Hard to Simulate: It can be difficult and challenging to simulate chaotic scenarios, or to create realistic scenarios that mimic real-world conditions. This is because systems consist of components that are dependent on each other. Therefore, simulating failures can have a ripple effect, making it difficult to predict outcomes and analyse results.
Types of Testing in Chaos Engineering
Types of experiments in chaos engineering include;
Dependency Failures: Dependency testing focuses on dependencies such as databases, APIs, microservices, etc. Chaos engineers can introduce chaos or stimulate scenarios where a service is unavailable and test the system's resilience during such failure.
Network Latency Test: Increase network latency to see how the system handles slow communication or how quickly it can send and receive data.
DDoS (Distributed Denial of Service) Attack: This involves sending high volumes of traffic to simulate the system’s response to DDoS attacks.
Blackhole Attack: A blackhole attack drops targeted IP packets at the transport level, shutting off communication to and from a component.
Packet Loss and Corruption:This involves mimicking poor or mobile internet connections to see how components of the entire application respond to faulty or missing data.
The software landscape is evolving, and the industry is moving beyond reactive chaos engineering and adapting a more proactive approach to building resilient systems. This involves a shift from breaking things to designing systems that are fault-tolerant and self-healing.
Designing systems for resilience
Resilience is incorporated into the core design of software systems instead of relying on chaos engineering to discover and address weaknesses. Therefore, building fault-tolerant and self-healing capabilities from the onset ensures that the system can withstand and recover from outages without significantly impacting users or services.
Observability and Continuous Improvement
The modern software landscape places emphasis on observability and continuous improvement. Monitoring and observability tools provide real-time visibility into system performance, allowing engineers identify and address potential issues before they become critical issues.
Shifting Left
This is the evolution of chaos engineering that empowers developers to build resilient systems from the early stage instead of relying on chaos engineering experts. This approach involves providing developers with the right tools and processes to integrate into their code from the onset to minimise the impact of failures.
Here are couple of tools you can use to perform chaos engineering;
Litmus
Litmus helps chaos engineers carry out controlled tests in the production stage. Engineers implement log capturing, detect bugs, run test suites and generate reports.
Chaos Mesh
Specific for cloud applications, Chaos mesh provides a dashboard with various built-in experiments and timeframes to inject chaos into software systems. Engineers can design custom experiments and perform status checks of different components and development stages either during pre-production or post-production.
Gremlin
Gremlin is a Paid chaos engineering tool that provides engineers with three attack modes and failure scenarios to help develop resilient and reliable software.
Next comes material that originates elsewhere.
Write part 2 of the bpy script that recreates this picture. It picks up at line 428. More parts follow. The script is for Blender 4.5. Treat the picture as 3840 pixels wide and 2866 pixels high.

It also offers features like latency injections, memory leak testing, CLI support, and so on.
Chaos Monkey
Chaos monkey is an open-source tool that can be used to detect system blockage and also provide solutions to resolve them.
AWS Fault Injection Simulator
AWS fault injection service is a resilience testing tool for setting up and running controlled fault injection experiments across various AWS services, enabling teams to build a confident and efficient application. It is used to find performance bottlenecks and other weaknesses missed by traditional software tests.